Exercise prompt> Return the line containing "Keep writing the", the line containing "nt.links.new(out, nt.nodes['Material Output'].inputs[0])", and every line between them, exactly as they stand. Output nothing else.

* * * * *

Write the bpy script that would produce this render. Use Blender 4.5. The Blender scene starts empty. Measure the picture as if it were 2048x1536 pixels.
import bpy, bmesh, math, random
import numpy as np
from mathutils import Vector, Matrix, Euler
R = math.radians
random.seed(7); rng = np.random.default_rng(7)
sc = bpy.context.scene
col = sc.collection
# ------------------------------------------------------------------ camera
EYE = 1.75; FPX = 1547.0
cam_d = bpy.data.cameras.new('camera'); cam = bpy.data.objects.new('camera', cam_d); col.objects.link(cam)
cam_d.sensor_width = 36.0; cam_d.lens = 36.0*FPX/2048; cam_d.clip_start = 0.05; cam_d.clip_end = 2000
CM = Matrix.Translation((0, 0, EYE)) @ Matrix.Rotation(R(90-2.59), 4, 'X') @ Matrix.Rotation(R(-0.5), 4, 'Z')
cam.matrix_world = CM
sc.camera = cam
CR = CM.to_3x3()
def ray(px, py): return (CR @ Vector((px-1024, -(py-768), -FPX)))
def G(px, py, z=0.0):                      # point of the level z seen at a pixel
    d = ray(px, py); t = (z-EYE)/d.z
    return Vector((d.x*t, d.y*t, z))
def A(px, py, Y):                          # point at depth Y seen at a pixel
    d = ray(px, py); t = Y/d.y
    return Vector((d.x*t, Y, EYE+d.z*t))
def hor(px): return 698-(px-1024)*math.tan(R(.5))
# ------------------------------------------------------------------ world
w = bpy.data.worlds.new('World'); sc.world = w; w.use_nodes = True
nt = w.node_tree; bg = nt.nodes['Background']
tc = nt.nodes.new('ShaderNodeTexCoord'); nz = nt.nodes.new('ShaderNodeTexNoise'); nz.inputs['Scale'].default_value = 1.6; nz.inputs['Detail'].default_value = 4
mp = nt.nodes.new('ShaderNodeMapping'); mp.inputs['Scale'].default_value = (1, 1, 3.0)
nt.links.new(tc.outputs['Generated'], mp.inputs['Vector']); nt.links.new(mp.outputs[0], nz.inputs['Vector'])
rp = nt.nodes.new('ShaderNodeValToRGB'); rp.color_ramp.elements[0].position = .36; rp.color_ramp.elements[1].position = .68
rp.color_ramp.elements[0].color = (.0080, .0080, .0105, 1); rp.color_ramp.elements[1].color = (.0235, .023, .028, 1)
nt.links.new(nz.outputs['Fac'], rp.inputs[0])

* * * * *

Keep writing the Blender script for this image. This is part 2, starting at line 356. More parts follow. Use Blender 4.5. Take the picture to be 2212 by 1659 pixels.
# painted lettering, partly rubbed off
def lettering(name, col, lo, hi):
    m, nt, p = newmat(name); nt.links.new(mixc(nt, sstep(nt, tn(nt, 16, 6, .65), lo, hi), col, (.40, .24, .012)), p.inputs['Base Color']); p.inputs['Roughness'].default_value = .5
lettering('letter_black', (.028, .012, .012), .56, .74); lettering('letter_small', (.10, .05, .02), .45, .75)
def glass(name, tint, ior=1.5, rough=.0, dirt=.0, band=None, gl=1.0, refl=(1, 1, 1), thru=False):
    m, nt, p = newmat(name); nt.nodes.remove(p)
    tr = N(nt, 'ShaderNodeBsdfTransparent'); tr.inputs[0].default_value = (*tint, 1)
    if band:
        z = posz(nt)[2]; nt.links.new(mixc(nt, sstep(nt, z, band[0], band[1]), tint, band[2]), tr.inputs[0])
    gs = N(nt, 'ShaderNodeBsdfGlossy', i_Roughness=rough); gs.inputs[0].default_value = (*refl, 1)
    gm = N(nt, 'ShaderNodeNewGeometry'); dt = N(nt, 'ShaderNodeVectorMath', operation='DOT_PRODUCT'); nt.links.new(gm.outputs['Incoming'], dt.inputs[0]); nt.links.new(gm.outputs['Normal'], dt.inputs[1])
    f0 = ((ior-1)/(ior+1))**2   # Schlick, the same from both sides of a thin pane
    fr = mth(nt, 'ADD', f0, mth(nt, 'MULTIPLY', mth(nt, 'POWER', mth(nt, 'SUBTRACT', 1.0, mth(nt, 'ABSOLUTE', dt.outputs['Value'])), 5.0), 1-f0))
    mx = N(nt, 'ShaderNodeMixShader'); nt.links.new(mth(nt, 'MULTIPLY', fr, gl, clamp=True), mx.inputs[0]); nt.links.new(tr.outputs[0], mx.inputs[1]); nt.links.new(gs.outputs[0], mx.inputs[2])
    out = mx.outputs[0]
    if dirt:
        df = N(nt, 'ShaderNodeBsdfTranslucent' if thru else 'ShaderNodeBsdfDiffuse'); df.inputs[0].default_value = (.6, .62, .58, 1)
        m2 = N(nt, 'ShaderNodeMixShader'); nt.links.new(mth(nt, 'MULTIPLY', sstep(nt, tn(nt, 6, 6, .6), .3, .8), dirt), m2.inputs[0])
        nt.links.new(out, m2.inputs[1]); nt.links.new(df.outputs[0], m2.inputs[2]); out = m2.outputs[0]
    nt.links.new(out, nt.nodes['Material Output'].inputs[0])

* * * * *

Full solution>
Keep writing the Blender script for this image. This is part 2, starting at line 356. More parts follow. Use Blender 4.5. Take the picture to be 2212 by 1659 pixels.
# painted lettering, partly rubbed off
def lettering(name, col, lo, hi):
    m, nt, p = newmat(name); nt.links.new(mixc(nt, sstep(nt, tn(nt, 16, 6, .65), lo, hi), col, (.40, .24, .012)), p.inputs['Base Color']); p.inputs['Roughness'].default_value = .5
lettering('letter_black', (.028, .012, .012), .56, .74); lettering('letter_small', (.10, .05, .02), .45, .75)
def glass(name, tint, ior=1.5, rough=.0, dirt=.0, band=None, gl=1.0, refl=(1, 1, 1), thru=False):
    m, nt, p = newmat(name); nt.nodes.remove(p)
    tr = N(nt, 'ShaderNodeBsdfTransparent'); tr.inputs[0].default_value = (*tint, 1)
    if band:
        z = posz(nt)[2]; nt.links.new(mixc(nt, sstep(nt, z, band[0], band[1]), tint, band[2]), tr.inputs[0])
    gs = N(nt, 'ShaderNodeBsdfGlossy', i_Roughness=rough); gs.inputs[0].default_value = (*refl, 1)
    gm = N(nt, 'ShaderNodeNewGeometry'); dt = N(nt, 'ShaderNodeVectorMath', operation='DOT_PRODUCT'); nt.links.new(gm.outputs['Incoming'], dt.inputs[0]); nt.links.new(gm.outputs['Normal'], dt.inputs[1])
    f0 = ((ior-1)/(ior+1))**2   # Schlick, the same from both sides of a thin pane
    fr = mth(nt, 'ADD', f0, mth(nt, 'MULTIPLY', mth(nt, 'POWER', mth(nt, 'SUBTRACT', 1.0, mth(nt, 'ABSOLUTE', dt.outputs['Value'])), 5.0), 1-f0))
    mx = N(nt, 'ShaderNodeMixShader'); nt.links.new(mth(nt, 'MULTIPLY', fr, gl, clamp=True), mx.inputs[0]); nt.links.new(tr.outputs[0], mx.inputs[1]); nt.links.new(gs.outputs[0], mx.inputs[2])
    out = mx.outputs[0]
    if dirt:
        df = N(nt, 'ShaderNodeBsdfTranslucent' if thru else 'ShaderNodeBsdfDiffuse'); df.inputs[0].default_value = (.6, .62, .58, 1)
        m2 = N(nt, 'ShaderNodeMixShader'); nt.links.new(mth(nt, 'MULTIPLY', sstep(nt, tn(nt, 6, 6, .6), .3, .8), dirt), m2.inputs[0])
        nt.links.new(out, m2.inputs[1]); nt.links.new(df.outputs[0], m2.inputs[2]); out = m2.outputs[0]
    nt.links.new(out, nt.nodes['Material Output'].inputs[0])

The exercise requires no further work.